──────── RECORDED INFORMATION

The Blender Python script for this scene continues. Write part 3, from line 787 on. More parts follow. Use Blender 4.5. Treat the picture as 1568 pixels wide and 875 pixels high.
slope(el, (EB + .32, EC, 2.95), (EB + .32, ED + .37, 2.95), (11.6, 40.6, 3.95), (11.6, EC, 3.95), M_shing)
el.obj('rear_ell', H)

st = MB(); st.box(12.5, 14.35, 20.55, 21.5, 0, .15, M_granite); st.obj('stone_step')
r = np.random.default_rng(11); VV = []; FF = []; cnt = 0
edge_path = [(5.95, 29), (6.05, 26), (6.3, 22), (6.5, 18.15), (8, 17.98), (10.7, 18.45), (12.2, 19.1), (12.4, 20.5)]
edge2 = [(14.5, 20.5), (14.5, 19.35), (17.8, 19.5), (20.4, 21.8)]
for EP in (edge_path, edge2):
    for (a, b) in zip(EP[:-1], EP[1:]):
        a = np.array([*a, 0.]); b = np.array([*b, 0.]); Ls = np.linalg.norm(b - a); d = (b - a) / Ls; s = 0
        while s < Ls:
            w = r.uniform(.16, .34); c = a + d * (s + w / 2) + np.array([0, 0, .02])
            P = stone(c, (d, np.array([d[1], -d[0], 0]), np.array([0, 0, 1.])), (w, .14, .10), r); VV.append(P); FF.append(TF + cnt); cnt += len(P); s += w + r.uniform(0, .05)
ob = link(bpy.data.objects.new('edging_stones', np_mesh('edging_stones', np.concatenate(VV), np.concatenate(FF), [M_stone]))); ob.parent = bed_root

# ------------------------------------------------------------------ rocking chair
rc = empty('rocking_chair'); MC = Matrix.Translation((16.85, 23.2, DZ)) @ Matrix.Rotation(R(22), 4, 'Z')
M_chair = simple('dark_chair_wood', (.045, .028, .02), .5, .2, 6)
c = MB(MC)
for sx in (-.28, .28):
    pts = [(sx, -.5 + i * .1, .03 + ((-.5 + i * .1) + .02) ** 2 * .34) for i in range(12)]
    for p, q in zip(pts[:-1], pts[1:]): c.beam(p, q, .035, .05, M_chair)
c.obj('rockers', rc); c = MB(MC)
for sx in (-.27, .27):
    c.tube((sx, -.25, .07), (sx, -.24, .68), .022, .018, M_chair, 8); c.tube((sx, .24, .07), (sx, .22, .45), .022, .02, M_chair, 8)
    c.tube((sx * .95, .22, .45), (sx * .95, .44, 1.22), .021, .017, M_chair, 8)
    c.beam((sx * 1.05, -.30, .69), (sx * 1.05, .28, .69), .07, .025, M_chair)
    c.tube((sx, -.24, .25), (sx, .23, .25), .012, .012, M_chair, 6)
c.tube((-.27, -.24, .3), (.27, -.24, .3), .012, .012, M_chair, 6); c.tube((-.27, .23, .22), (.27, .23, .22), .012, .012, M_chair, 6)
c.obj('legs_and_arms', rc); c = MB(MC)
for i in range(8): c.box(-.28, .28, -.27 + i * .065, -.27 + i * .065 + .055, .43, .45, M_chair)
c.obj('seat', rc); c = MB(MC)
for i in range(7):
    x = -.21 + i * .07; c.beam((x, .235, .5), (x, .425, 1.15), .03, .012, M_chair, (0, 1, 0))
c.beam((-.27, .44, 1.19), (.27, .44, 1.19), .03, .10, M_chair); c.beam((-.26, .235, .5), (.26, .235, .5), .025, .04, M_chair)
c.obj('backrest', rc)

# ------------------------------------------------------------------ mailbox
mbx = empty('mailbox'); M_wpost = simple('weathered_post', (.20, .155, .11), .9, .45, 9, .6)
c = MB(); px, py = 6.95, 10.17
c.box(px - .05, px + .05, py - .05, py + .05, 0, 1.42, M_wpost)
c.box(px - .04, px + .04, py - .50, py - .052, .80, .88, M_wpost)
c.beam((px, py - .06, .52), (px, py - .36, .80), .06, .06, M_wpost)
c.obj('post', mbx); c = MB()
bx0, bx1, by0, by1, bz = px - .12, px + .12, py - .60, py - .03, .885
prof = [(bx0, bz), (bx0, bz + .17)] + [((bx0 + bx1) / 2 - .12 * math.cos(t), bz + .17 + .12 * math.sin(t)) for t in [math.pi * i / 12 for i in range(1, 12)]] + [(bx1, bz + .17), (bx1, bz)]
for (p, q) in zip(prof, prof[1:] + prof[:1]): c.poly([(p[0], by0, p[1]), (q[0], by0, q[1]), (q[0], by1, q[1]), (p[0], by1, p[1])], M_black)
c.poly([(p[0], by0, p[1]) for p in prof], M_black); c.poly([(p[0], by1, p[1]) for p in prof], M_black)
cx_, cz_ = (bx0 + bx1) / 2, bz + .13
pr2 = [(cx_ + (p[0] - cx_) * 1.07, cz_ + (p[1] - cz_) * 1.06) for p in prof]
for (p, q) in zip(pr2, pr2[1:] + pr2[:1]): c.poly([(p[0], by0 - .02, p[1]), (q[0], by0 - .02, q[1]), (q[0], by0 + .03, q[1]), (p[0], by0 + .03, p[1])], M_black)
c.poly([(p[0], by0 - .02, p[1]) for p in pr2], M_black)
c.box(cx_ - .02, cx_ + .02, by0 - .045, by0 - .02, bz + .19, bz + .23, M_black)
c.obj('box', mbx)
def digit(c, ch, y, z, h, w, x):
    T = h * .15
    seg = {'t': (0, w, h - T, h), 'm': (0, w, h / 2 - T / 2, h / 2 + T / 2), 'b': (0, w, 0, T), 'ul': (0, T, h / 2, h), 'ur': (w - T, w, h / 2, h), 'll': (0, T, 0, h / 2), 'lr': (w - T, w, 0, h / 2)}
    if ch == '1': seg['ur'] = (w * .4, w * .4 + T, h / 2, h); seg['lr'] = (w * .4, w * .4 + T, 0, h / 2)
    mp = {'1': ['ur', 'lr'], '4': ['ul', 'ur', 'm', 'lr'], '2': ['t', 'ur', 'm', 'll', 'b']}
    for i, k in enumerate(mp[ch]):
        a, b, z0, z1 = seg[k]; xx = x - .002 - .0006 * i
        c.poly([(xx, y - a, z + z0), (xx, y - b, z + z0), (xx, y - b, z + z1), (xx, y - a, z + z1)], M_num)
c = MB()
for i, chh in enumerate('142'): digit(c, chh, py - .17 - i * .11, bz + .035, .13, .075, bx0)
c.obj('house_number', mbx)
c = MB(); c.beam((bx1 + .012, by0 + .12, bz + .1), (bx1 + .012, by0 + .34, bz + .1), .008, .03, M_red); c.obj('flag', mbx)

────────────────

→ **WHAT THE TASK REQUIRES**:
Write down the full listing again, exactly.

→ **RIGHT ANSWER**:
The Blender Python script for this scene continues. Write part 3, from line 787 on. More parts follow. Use Blender 4.5. Treat the picture as 1568 pixels wide and 875 pixels high.
slope(el, (EB + .32, EC, 2.95), (EB + .32, ED + .37, 2.95), (11.6, 40.6, 3.95), (11.6, EC, 3.95), M_shing)
el.obj('rear_ell', H)

st = MB(); st.box(12.5, 14.35, 20.55, 21.5, 0, .15, M_granite); st.obj('stone_step')
r = np.random.default_rng(11); VV = []; FF = []; cnt = 0
edge_path = [(5.95, 29), (6.05, 26), (6.3, 22), (6.5, 18.15), (8, 17.98), (10.7, 18.45), (12.2, 19.1), (12.4, 20.5)]
edge2 = [(14.5, 20.5), (14.5, 19.35), (17.8, 19.5), (20.4, 21.8)]
for EP in (edge_path, edge2):
    for (a, b) in zip(EP[:-1], EP[1:]):
        a = np.array([*a, 0.]); b = np.array([*b, 0.]); Ls = np.linalg.norm(b - a); d = (b - a) / Ls; s = 0
        while s < Ls:
            w = r.uniform(.16, .34); c = a + d * (s + w / 2) + np.array([0, 0, .02])
            P = stone(c, (d, np.array([d[1], -d[0], 0]), np.array([0, 0, 1.])), (w, .14, .10), r); VV.append(P); FF.append(TF + cnt); cnt += len(P); s += w + r.uniform(0, .05)
ob = link(bpy.data.objects.new('edging_stones', np_mesh('edging_stones', np.concatenate(VV), np.concatenate(FF), [M_stone]))); ob.parent = bed_root

# ------------------------------------------------------------------ rocking chair
rc = empty('rocking_chair'); MC = Matrix.Translation((16.85, 23.2, DZ)) @ Matrix.Rotation(R(22), 4, 'Z')
M_chair = simple('dark_chair_wood', (.045, .028, .02), .5, .2, 6)
c = MB(MC)
for sx in (-.28, .28):
    pts = [(sx, -.5 + i * .1, .03 + ((-.5 + i * .1) + .02) ** 2 * .34) for i in range(12)]
    for p, q in zip(pts[:-1], pts[1:]): c.beam(p, q, .035, .05, M_chair)
c.obj('rockers', rc); c = MB(MC)
for sx in (-.27, .27):
    c.tube((sx, -.25, .07), (sx, -.24, .68), .022, .018, M_chair, 8); c.tube((sx, .24, .07), (sx, .22, .45), .022, .02, M_chair, 8)
    c.tube((sx * .95, .22, .45), (sx * .95, .44, 1.22), .021, .017, M_chair, 8)
    c.beam((sx * 1.05, -.30, .69), (sx * 1.05, .28, .69), .07, .025, M_chair)
    c.tube((sx, -.24, .25), (sx, .23, .25), .012, .012, M_chair, 6)
c.tube((-.27, -.24, .3), (.27, -.24, .3), .012, .012, M_chair, 6); c.tube((-.27, .23, .22), (.27, .23, .22), .012, .012, M_chair, 6)
c.obj('legs_and_arms', rc); c = MB(MC)
for i in range(8): c.box(-.28, .28, -.27 + i * .065, -.27 + i * .065 + .055, .43, .45, M_chair)
c.obj('seat', rc); c = MB(MC)
for i in range(7):
    x = -.21 + i * .07; c.beam((x, .235, .5), (x, .425, 1.15), .03, .012, M_chair, (0, 1, 0))
c.beam((-.27, .44, 1.19), (.27, .44, 1.19), .03, .10, M_chair); c.beam((-.26, .235, .5), (.26, .235, .5), .025, .04, M_chair)
c.obj('backrest', rc)

# ------------------------------------------------------------------ mailbox
mbx = empty('mailbox'); M_wpost = simple('weathered_post', (.20, .155, .11), .9, .45, 9, .6)
c = MB(); px, py = 6.95, 10.17
c.box(px - .05, px + .05, py - .05, py + .05, 0, 1.42, M_wpost)
c.box(px - .04, px + .04, py - .50, py - .052, .80, .88, M_wpost)
c.beam((px, py - .06, .52), (px, py - .36, .80), .06, .06, M_wpost)
c.obj('post', mbx); c = MB()
bx0, bx1, by0, by1, bz = px - .12, px + .12, py - .60, py - .03, .885
prof = [(bx0, bz), (bx0, bz + .17)] + [((bx0 + bx1) / 2 - .12 * math.cos(t), bz + .17 + .12 * math.sin(t)) for t in [math.pi * i / 12 for i in range(1, 12)]] + [(bx1, bz + .17), (bx1, bz)]
for (p, q) in zip(prof, prof[1:] + prof[:1]): c.poly([(p[0], by0, p[1]), (q[0], by0, q[1]), (q[0], by1, q[1]), (p[0], by1, p[1])], M_black)
c.poly([(p[0], by0, p[1]) for p in prof], M_black); c.poly([(p[0], by1, p[1]) for p in prof], M_black)
cx_, cz_ = (bx0 + bx1) / 2, bz + .13
pr2 = [(cx_ + (p[0] - cx_) * 1.07, cz_ + (p[1] - cz_) * 1.06) for p in prof]
for (p, q) in zip(pr2, pr2[1:] + pr2[:1]): c.poly([(p[0], by0 - .02, p[1]), (q[0], by0 - .02, q[1]), (q[0], by0 + .03, q[1]), (p[0], by0 + .03, p[1])], M_black)
c.poly([(p[0], by0 - .02, p[1]) for p in pr2], M_black)
c.box(cx_ - .02, cx_ + .02, by0 - .045, by0 - .02, bz + .19, bz + .23, M_black)
c.obj('box', mbx)
def digit(c, ch, y, z, h, w, x):
    T = h * .15
    seg = {'t': (0, w, h - T, h), 'm': (0, w, h / 2 - T / 2, h / 2 + T / 2), 'b': (0, w, 0, T), 'ul': (0, T, h / 2, h), 'ur': (w - T, w, h / 2, h), 'll': (0, T, 0, h / 2), 'lr': (w - T, w, 0, h / 2)}
    if ch == '1': seg['ur'] = (w * .4, w * .4 + T, h / 2, h); seg['lr'] = (w * .4, w * .4 + T, 0, h / 2)
    mp = {'1': ['ur', 'lr'], '4': ['ul', 'ur', 'm', 'lr'], '2': ['t', 'ur', 'm', 'll', 'b']}
    for i, k in enumerate(mp[ch]):
        a, b, z0, z1 = seg[k]; xx = x - .002 - .0006 * i
        c.poly([(xx, y - a, z + z0), (xx, y - b, z + z0), (xx, y - b, z + z1), (xx, y - a, z + z1)], M_num)
c = MB()
for i, chh in enumerate('142'): digit(c, chh, py - .17 - i * .11, bz + .035, .13, .075, bx0)
c.obj('house_number', mbx)
c = MB(); c.beam((bx1 + .012, by0 + .12, bz + .1), (bx1 + .012, by0 + .34, bz + .1), .008, .03, M_red); c.obj('flag', mbx)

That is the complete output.